We’ve already got plans for how we’re going to use the room this summer. "It’ll be an indoor space," my partner said, "for our outdoor parties."

"I’ll open the windows every morning," I said, "and fill the house with fresh air."

"We can watch our garden grow," my partner said, "or watch the rain."

Keep your promise

I’m not sure what we’ll end up doing, but I can tell you for sure what we’re not doing. We’re not using the space as a junk room—or as a mudroom—any longer. Cardboard boxes go straight to the garage. Toilet paper packaging gets stashed in the basement until we’ve got a smaller-than-average trash week.

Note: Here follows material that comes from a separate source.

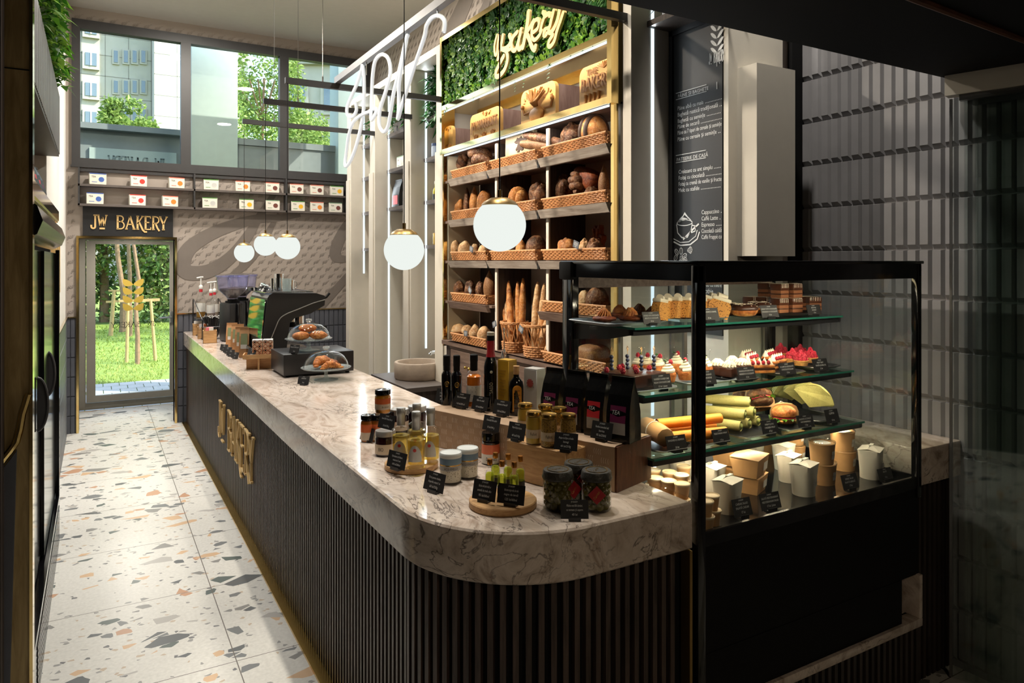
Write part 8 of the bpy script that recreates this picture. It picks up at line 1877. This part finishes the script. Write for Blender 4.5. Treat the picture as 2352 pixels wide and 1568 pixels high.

Bottles collect next to the basement staircase, in a box that can be easily carried to the car. Boots get wiped and then lined up by the back door.

Right now my biggest question is what to do with the two coolers that have taken up residence next to the wire shelving unit. We’ve been using those coolers nearly every weekend, and are likely to continue using them as the weather continues to improve—which means I’ll either need to haul them out of the basement every week, or find a place to put them that isn’t the breakfast nook floor.

We’ll start with the basement plan. A 20 second job, up and down the stairs, easily completed while we do the dishes.

Clutter collects clutter, after all—and since I’ve already spent two days turning this space into the room of our dreams, taking the extra time to keep it clean should be more than worth it. (Check back two years from now to see if I’ve kept my word.)